A comparação do julgamento de ontem com os 3 x 2 da derrota para a Itália na Cooa de 82 foi a primeira que me veio à mente para traduzir o que estava sentindo no momento. Hoje, depois de uma noite de sono, consigo elaborar um pouco mais.
O ser humano é um misto de razão e emoção. Por mais que tentemos separar essas duas dimensões, elas estão imbricadas de tal maneira que, mesmo quando achamos que nossos julgamentos e decisões foram absolutamente racionais, as emoções estão lá, escondidas, atuando.
Dei-me conta dessa verdade tão simples analisando minhas sensações ontem e hoje. Não é racional. Ou melhor, não é só racional. A paixão por um time não tem explicação racional. Do mesmo modo as paixões políticas, por mais que tentemos dar uma roupagem racional às nossas crenças. Se fosse algo absolutamente racional, e se as emoções não tivessem papel nenhum em nossas escolhas políticas, chegaríamos todos, racionalmente, a uma só conclusão: a melhor. Mas aí não seria o planeta Terra, mas Vulcano, o planeta de Mr. Spock.

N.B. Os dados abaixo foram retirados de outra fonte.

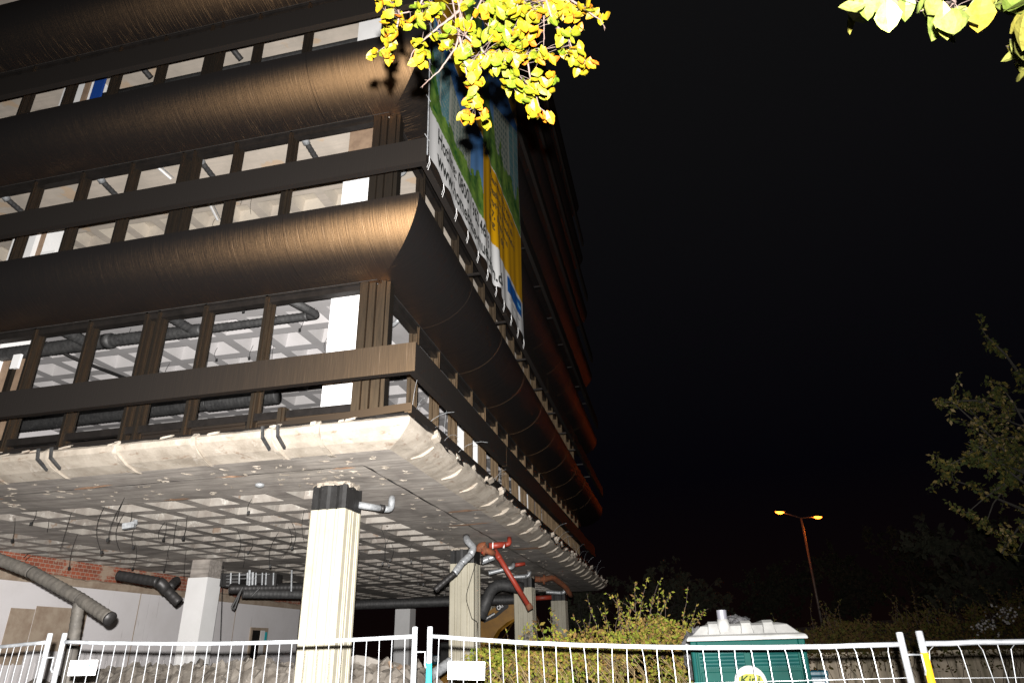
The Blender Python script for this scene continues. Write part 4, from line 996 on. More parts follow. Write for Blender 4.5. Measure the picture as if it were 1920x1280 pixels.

Mr. Spock é tripulante da USS Enterprise, na famosa série e filmes da franquia Star Treck. Os habitantes de Vulcano não têm emoções, só razão. Nesse mundo, o bem e o mal, o certo e o errado são definidos de maneira rigorosa, sem possibilidade de erro, a não ser a limitação própria da mente humana, quer dizer, vulcânica, que não consegue ver todos os aspectos de uma determinada questão. Em nosso planeta não é assim. As definições de bem e mal, certo e errado, estão sempre envoltas em uma capa espessa de emoções. Ou, para fazer um paralelo melhor com a psique humana, o nosso invólucro racional esconde um núcleo quente de emoções. Procuramos o tempo inteiro racionalizar as nossas escolhas, que já foram feitas a priori pelo nosso núcleo emocional.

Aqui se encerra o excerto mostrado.